Requirements. Go through the entries below and pick out every line with "Blender".
• • •
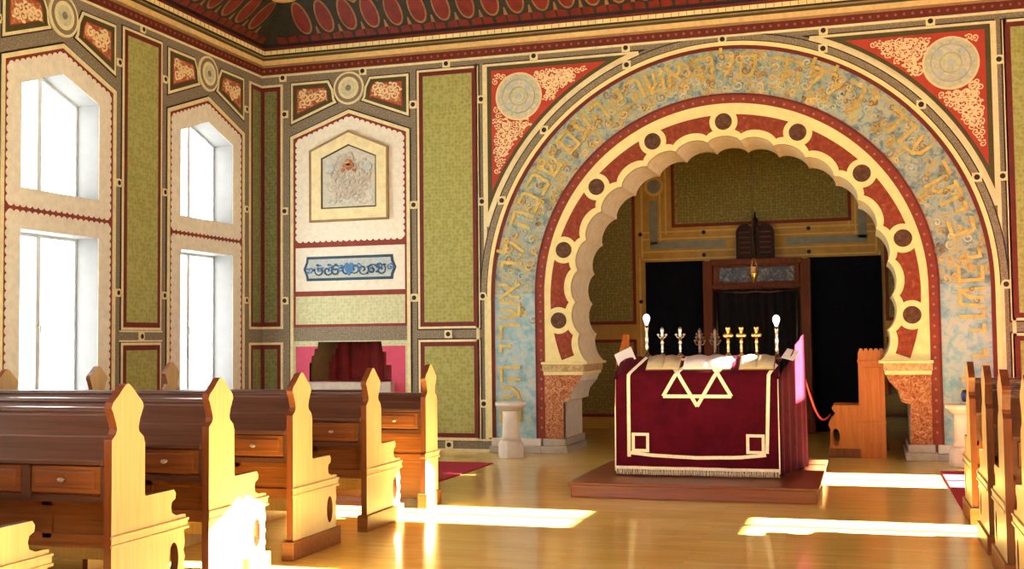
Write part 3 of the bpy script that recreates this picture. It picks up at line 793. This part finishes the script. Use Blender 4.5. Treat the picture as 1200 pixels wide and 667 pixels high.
for k,(u0,u1) in enumerate(((-3.60,-2.59),(-.88,.29))):
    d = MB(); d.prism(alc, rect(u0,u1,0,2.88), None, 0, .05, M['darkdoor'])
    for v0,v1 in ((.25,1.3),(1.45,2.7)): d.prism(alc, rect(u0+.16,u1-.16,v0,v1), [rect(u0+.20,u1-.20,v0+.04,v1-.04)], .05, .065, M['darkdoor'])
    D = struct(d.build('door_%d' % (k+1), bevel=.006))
    h = MB(); h.tube([(u1-.1,YA-.05,1.05),(u1-.1,YA-.10,1.05),(u1-.2,YA-.11,1.05)], .012, M['bronze']); h.build('door_handle', D)

# ------------------------------------------------------------------ the ark against the alcove wall
ark = tag(empty('torah_ark', (AC+.03, YA-.42, 0)), 'dark wooden ark with black curtain and carved tablets on top, deep inside the arch', 'ark')
for s in (-1,1):
    p = MB(); q = sorted((s*.71, s*.87)); p.box(q[0],q[1],-.06,.36,0,2.84,M['darkwood']); p.box(q[0]-.02,q[1]+.02,-.09,.36,0,.25,M['darkwood']); p.build('pilaster', ark, bevel=.01)
p = MB(); p.box(-.70,.70,-.02,.36,2.36,2.84,M['darkwood']); p.box(-.74,.74,-.10,.36,2.76,2.86,M['darkwood']); p.box(-.72,.72,-.06,.36,2.38,2.44,M['darkwood']); p.build('entablature', ark, bevel=.01)
p = MB(); p.box(-.60,.62,-.05,-.02,2.48,2.72,M['frieze']); p.build('enamel_frieze', ark, bevel=.008)
p = MB(); n = 56
for k in range(n):
    u0 = -.69+1.38*k/n; u1 = -.69+1.38*(k+1)/n; f = lambda j: .03+.03*math.sin(j*1.1)
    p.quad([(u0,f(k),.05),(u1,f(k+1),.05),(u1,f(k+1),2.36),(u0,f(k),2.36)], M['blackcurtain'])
p.build('ark_curtain', ark, weld=True)
p = MB(); p.tube([(-.68,-.04,2.33),(-.2,-.05,2.30),(0,-.05,2.315),(.2,-.05,2.30),(.68,-.04,2.33)], .012, M['bronze'])
for s in (-1,1): p.tube([(s*.66,-.04,2.33),(s*.64,-.04,1.6),(s*.60,-.04,.1)], .012, M['bronze'])
p.build('curtain_trim', ark)
for s in (-1,1):
    pts = [(s*.02,2.86),(s*.31,2.86)] + [(s*(.165+.145*math.cos(a)), 3.28+.16*math.sin(a)) for a in [PI*k/12 for k in range(13)]]
    if s < 0: pts = pts[::-1]
    p = MB(); p.prism(lambda u,v,n: (u,.05-n,v), pts, None, 0, .10, M['tablets']); tb = p.build('stone_tablet', ark, bevel=.01)
    for k in range(5):
        p = MB(); p.box(s*.165-.09,s*.165+.09,-.056,-.045,2.95+k*.085,2.972+k*.085,M['darkwood']); p.build('carved_line', tb)
p = MB(); p.lathe([(.05,0),(.06,.03),(.03,.06),(.05,.10),(.055,.13),(.02,.17),(.012,.24),(.002,.27)], M['tablets'], (0,0,3.38), 14); p.build('finial', ark)

# hanging lamp before the ark
lamp = tag(empty('hanging_lamp', (-1.54, 17.0, 2.36)), 'small gilt hanging lamp on a long thin chain in front of the ark', 'lamp')
p = MB(); p.lathe([(.01,0),(.03,.03),(.055,.08),(.07,.13),(.075,.15),(.05,.155)], M['brass'], (0,0,0), 18); p.build('lamp_bowl', lamp)
p = MB()
for k in range(3):
    a = k*2*PI/3; p.tube([(.07*math.cos(a),.07*math.sin(a),.15),(.01*math.cos(a),.01*math.sin(a),.42)], .004, M['brass'], 6)
p.tube([(0,0,.42),(0,0,3.04)], .007, M['bronze'], 6); p.lathe([(.03,3.0),(.05,3.04)], M['bronze']); p.build('chain', lamp)
p = MB(); p.lathe([(.035,.13),(.04,.2),(.042,.24)], M['amber'], (0,0,0), 14); p.build('lamp_glass', lamp)

# ------------------------------------------------------------------ pews
def oval(cy, cz, ry, rz, n=22): return [(cy+ry*math.cos(2*PI*k/n), cz+rz*math.sin(2*PI*k/n)) for k in range(n)]
END = [(0,.12),(.70,.12),(.685,.16),(.70,.20),(.685,.24),(.70,.28),(.685,.32),(.70,.36),(.69,.43),(.715,.47),(.705,.53),(.66,.535),(.61,.535),(.565,.555),(.555,.59),(.565,.62),(.60,.635),
       (.605,.665),(.585,.69),(.55,.69),(.31,.69),(.30,.70),(.30,.99),(.285,1.03),(.245,1.06),(.238,1.085),(.25,1.13),(.285,1.20),(.275,1.225),(.225,1.27),(.165,1.325),(.14,1.335),
       (.115,1.325),(.05,1.265),(.01,1.235),(-.005,1.205),(.01,1.18),(.035,1.12),(.045,1.085),(.035,1.06),(.0,1.03)]
HOLE = oval(.585,.28,.048,.10)
SCREEN = [(-.01,.12),(.31,.12),(.31,.46),(.325,.47),(.325,.50),(.30,.51)] + END[END.index((.30,.70)):-1] + [(0,1.03),(0,.51),(-.02,.50),(-.02,.47),(-.01,.46)]
LOWEND = END[:END.index((.30,.99))+1] + [(0,.99)]
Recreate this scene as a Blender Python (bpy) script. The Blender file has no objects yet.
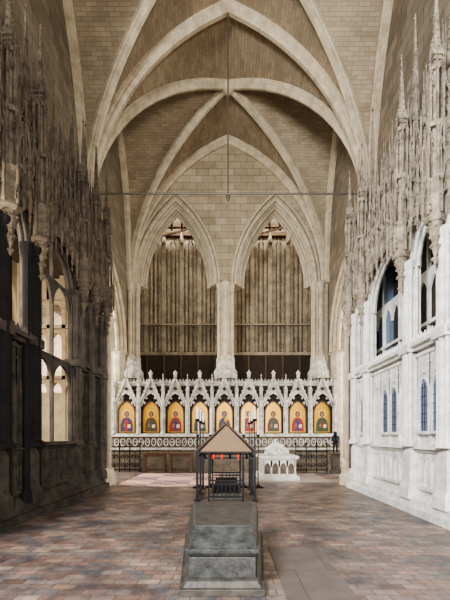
• • •
Output for this exercise.
Write part 3 of the bpy script that recreates this picture. It picks up at line 793. This part finishes the script. Use Blender 4.5. Treat the picture as 1200 pixels wide and 667 pixels high.
Recreate this scene as a Blender Python (bpy) script. The Blender file has no objects yet.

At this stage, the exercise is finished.